Activating the IEEE hardware in VICE 3.1 does work though - sort of.

I've booted up the "Super-VIC" and then activated TDE with a SFD-1001. The drive seems to respond to commands, and I can read out the error channel, but for the moment I'm stuck getting a mounted *.d82 disk image to work ...


Edit: here's another attempt with the IEEE ROM expanded to 4K and all four ROMs attached as cartridges; with VIC-1112 hardware enabled and a SFD-1001 as drive #8 in the drive settings and then a proper hardware reset:

Image

Attached *.d82 files still don't work though. :(

Edit 2: attaching a known(?) good(?) *.d82 (the SFD-1001 Test/Demo Disk as found on zimmers) and trying to load the directory with LOAD"$",8 only results in a broken listing of 0 " (the quotes are shown in reverse) - a quick peek in memory reveals only the header line with lots of zeroed bytes for the disk name/ID/DOS ID, and a defunct BLOCKS FREE line are in memory. Of course the BASIC re-linker chokes upon all those 0's and truncates the directory.

Edit 3: just attaching the VIC-1112 in VICE 3.1 with a SFD-1001 also doesn't work. :?

Edit 4: What *does* work is attaching a 8250 instead! YAAAY! :mrgreen:

Image

Here are the same ROMs re-packaged,VICMON with PA combined in BLK3 and Super Expander with IEEE combined in BLK5.
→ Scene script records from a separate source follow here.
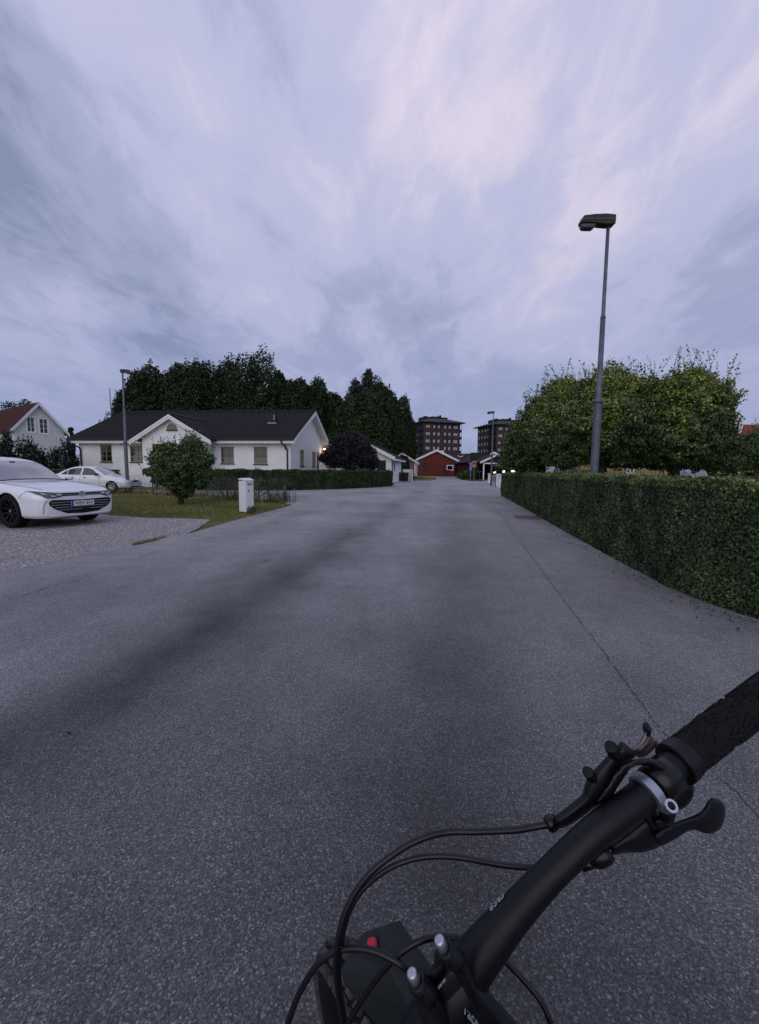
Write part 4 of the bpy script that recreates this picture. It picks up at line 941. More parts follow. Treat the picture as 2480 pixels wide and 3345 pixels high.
# ---- generic simple gabled block
def gable_block(name, label, cat, fl_, fr_, Z1, Z2, py_e, py_a, depth, wm, rm, tm_=white_p, over=.4, holes=(), base_py=None, boards=.28):
    a = P(fl_, 1540, Z1); b = P(fr_, 1540, Z2); a.z = b.z = 0; d = b - a; an = math.atan2(d.y, d.x); w = d.length
    o = thing(name, label, cat, a, an); f = Frame(a, an); e = f.front((fl_ + fr_) / 2, py_e).z; ap_ = f.front((fl_ + fr_) / 2, py_a).z; s_ = (ap_ - e) / (w / 2 + over)
    hs = [(f.front(q[0], q[2]).x, f.front(q[1], q[3]).x, f.front(q[0], q[3]).z, f.front(q[0], q[2]).z) for q in holes]
    mb = MB(); ew = e + s_ * over - .05; top = max([ew - .3] + [h[3] + .05 for h in hs]); top = min(top, ew)
    wall_holes(mb, 0, w, 0, top, hs, I4)
    mb.poly([(0, 0, top), (w, 0, top), (w, 0, ew), (w / 2, 0, ap_ - .05), (0, 0, ew)])
    mb.quad((0, 0, 0), (0, depth, 0), (0, depth, ew), (0, 0, ew)); mb.quad((w, 0, 0), (w, depth, 0), (w, depth, ew), (w, 0, ew)); mb.build('wall', wm, o)
    mb = MB(); mb.prism([(-over, -.4, e - .1), (w / 2, -.4, ap_ - .1), (w + over, -.4, e - .1), (w + over, -.4, e), (w / 2, -.4, ap_), (-over, -.4, e)], (0, depth + .6, 0)); mb.build('roof', rm, o)
    mb = MB(); mb.prism([(-over, -.45, e + .03), (w / 2, -.45, ap_ + .03), (w + over, -.45, e + .03), (w + over, -.45, e - boards), (w / 2, -.45, ap_ - boards), (-over, -.45, e - boards)], (0, .04, 0)); mb.build('bargeboard', tm_, o)
    return o, f, w, hs, e, ap_
red_w = mat('red_wall', (.155, .042, .030), .85, .1, col2=(.120, .032, .025), vscale=1.0, detail=6); pink_w = mat('pink_wall', (.30, .150, .155), .85, .1, var=.15, vscale=1); brown_t = mat('brown_roof', (.030, .017, .018), .8, .15, col2=(.020, .012, .013), vscale=1.5, detail=6)
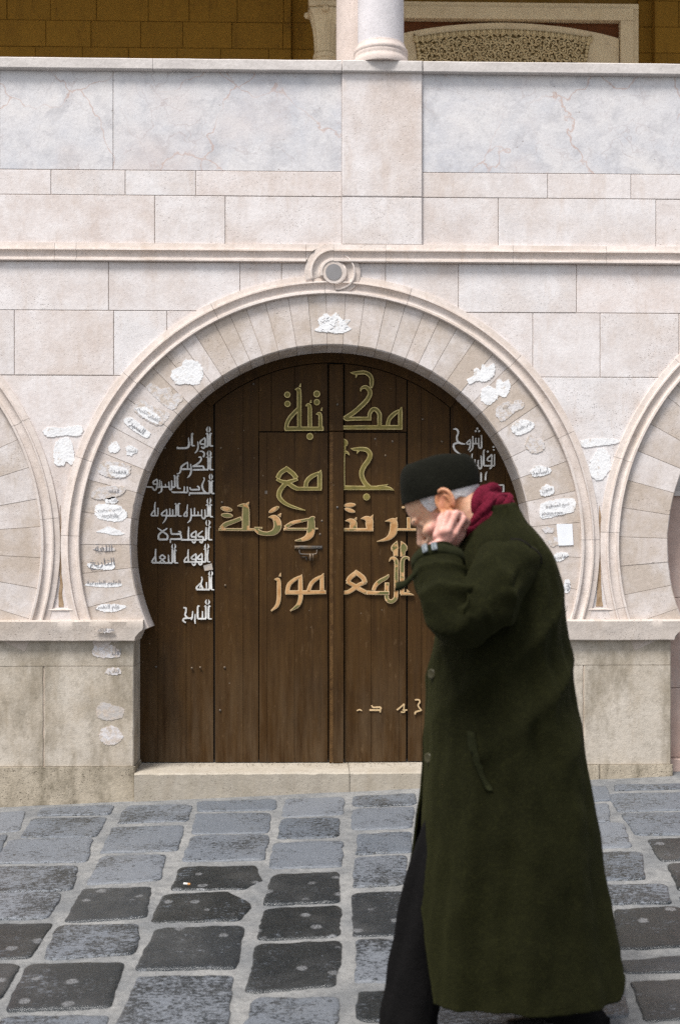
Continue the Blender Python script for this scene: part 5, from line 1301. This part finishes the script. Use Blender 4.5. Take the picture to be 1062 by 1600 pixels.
# points on the near surface of the coat, by height and angle
def coat_at(u, v):
    best = None
    for r in CRs:
        for k in range(10, 120):
            th_ = RAD(170) * k / 120 + RAD(2); p = ringpt(r, th_); d = p - CAM; dep = d.dot(FW)
            uu, vv = U0 + FPX * d.dot(RT) / dep, HOR - FPX * d.z / dep; e = (uu - u) ** 2 + (vv - v) ** 2
            if best is None or e < best[0]: best = (e, p, th_)
    return best[1], best[2]
wl = catmull([(728, 1143), (735, 1175), (745, 1210), (760, 1238)], 4); rows = []
for u, v in wl:
    p, _ = coat_at(u, v); q, _ = coat_at(u + 10, v - 2); rows.append([p + V((0, .004, 0)), p + V((-.001, -.0045, 0)), q + V((.001, -.0045, 0)), q + V((0, .004, 0))])
b = MB(); b.grid(rows, True, 0, True); obj('pocket_welt', b, 'strap', coat, smooth=True)
for (u, v) in ((672, 1055), (666, 1180)):
    p, th_ = coat_at(u, v); b = MB(); nrm = V((-.75, -.66, 0)).normalized(); sd_ = V((0, 0, 1)); tt = nrm.cross(sd_)
    rows = []
    for r, h in ((.0125, 0), (.0132, .004), (.011, .0062), (.008, .0048), (.003, .0046)):
        rows.append([p + nrm * (h + .002) + (sd_ * cos(q) + tt * sin(q)) * r for q in [2 * pi * j / 24 for j in range(24)]])
    b.grid(rows, True, 0, True); obj('button', b, 'horn', coat, smooth=True)
# ---- trousers
def leg(path, rad, sx=.8):
    c = catmull([(*Q(*q), r) for q, r in zip(path, rad)], 8); n = len(c); rows = []
    for i, q in enumerate(c):
        p = V(q[:3]); r = q[3]; t = (V(c[min(i + 1, n - 1)][:3]) - V(c[max(i - 1, 0)][:3])).normalized(); a = (V((0, -1, 0)) + t * t.y).normalized(); b_ = t.cross(a); s_ = i / (n - 1)
        row = []
        for j in range(48):
            an = 2 * pi * j / 48; d = .010 * nz((cos(an) * 1.6, sin(an) * 1.6, s_ * 5 + r)) + .004 * sin(s_ * 40 + 2 * sin(an)) * s_ ** 2
            cr = .012 * math.exp(-((abs(sin(an)) - 1) / .05) ** 2) if True else 0
            row.append(p + (a * cos(an) * sx + b_ * sin(an)) * (r + d + cr))
        rows.append(row)
    last = rows[-1]; ct = sum(last, V()) / 48; rows.append([ct + (p - ct) * .93 for p in last]); rows.append([ct + (p - ct) * .9 + V((0, 0, .03)) for p in last])
    b = MB(); b.grid(rows, True); return b
tr = obj('trousers', leg([(772, 1165, -.07), (725, 1280, -.075), (678, 1400, -.07), (654, 1500, -.06), (640, 1590, -.055), (634, 1642, -.05)], [.10, .09, .07, .064, .068, .072]), 'trouser', person, smooth=True)
b = leg([(785, 1165, .07), (800, 1290, .075), (820, 1410, .08), (858, 1510, .085), (893, 1590, .09), (908, 1626, .09)], [.10, .095, .085, .08, .078, .076]); obj('trouser_leg', b, 'trouser', tr, smooth=True)
# ---- shoes
for (lp, tilt) in ((front_leg, 0), (back_leg, 1)):
    a = Q(*lp[-1]); b = MB(); rows = []
    n = 18
    for i in range(n + 1):
        t = i / n; x = a.x + .065 - .275 * t
        hgt = .062 + .03 * math.exp(-((t - .2) / .2) ** 2) - .03 * t; wd = .036 + .010 * sin(pi * min(1, t * 1.15)) - .014 * max(0, t - .8) * 5 * .5
        gr = gz(x, a.y) + .006 + (.10 * max(0, .62 - t) if tilt else 0)
        e = .35 if i in (0, n) else 1
        row = []
        for j in range(24):
            q = 2 * pi * j / 24; row.append(V((x, a.y + wd * e * cos(q) * (1 if sin(q) < .2 else .85), gr + hgt * .5 + hgt * .5 * e * (max(-.95, sin(q)) if sin(q) < 0 else sin(q)))))
        rows.append(row)
    b.grid(rows, True, 0, True); obj('shoe', b, 'leather', person, smooth=True)

# ------------------------------------------------------------------ cigarette end on the paving
p = G(292, 1387); b = MB(); d = V((.8, -.25, -.03)).normalized()
z = gz(p.x, p.y) + .014; p = V((p.x, p.y, z))
b.tube([p - d * .012, p + d * .004], .0042, 10, 0); b.tube([p + d * .0042, p + d * .014], .0043, 10, 1)
M['filter'] = simple('cigarette_filter', (.50, .25, .09), .7)
cg = obj('cigarette_end', b, ['white_letter', 'filter']); tag(cg, 'small cigarette end with tan filter lying on a paving stone', 'litter')
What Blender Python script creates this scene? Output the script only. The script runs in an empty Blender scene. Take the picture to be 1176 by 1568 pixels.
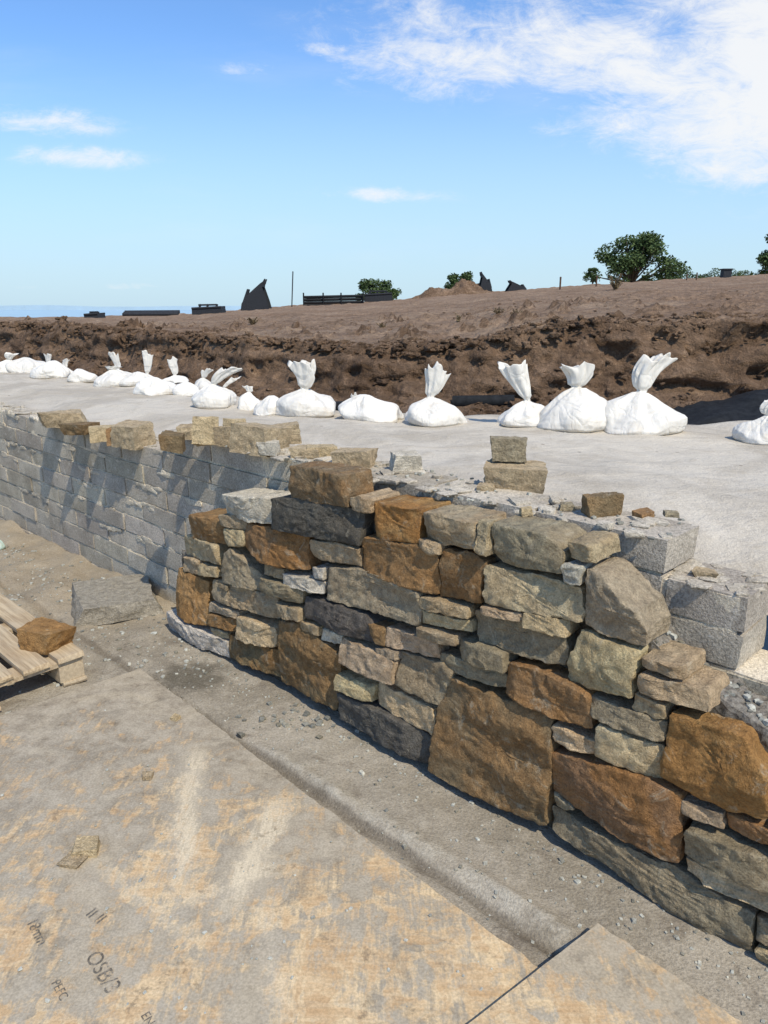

In VICE, proceed as follows:

- Settings > Virtual device traps => tick OFF,
- Settings > Drive setting > True drive emulation => tick ON,
- Settings > VIC-20 settings ... => Memory 16K (blocks 1/2),
- Settings > Cartridge/IO settings ... > VIC-1112 IEEE-488 module => tick ON,
- Settings > Drive settings > Drive settings, Drive type: 8250
- File > Attach cartridge image ... > Generic image ... => select 'blk3-vicmon-pa' > Open
- File > Attach cartridge image ... > Add to generic cartridge > Smart-attach image ... => select 'blk5-se-ieee-488' > Open

... and there you go.

The *.zip file (download) also contains an empty *.d82 disk image for you to try out.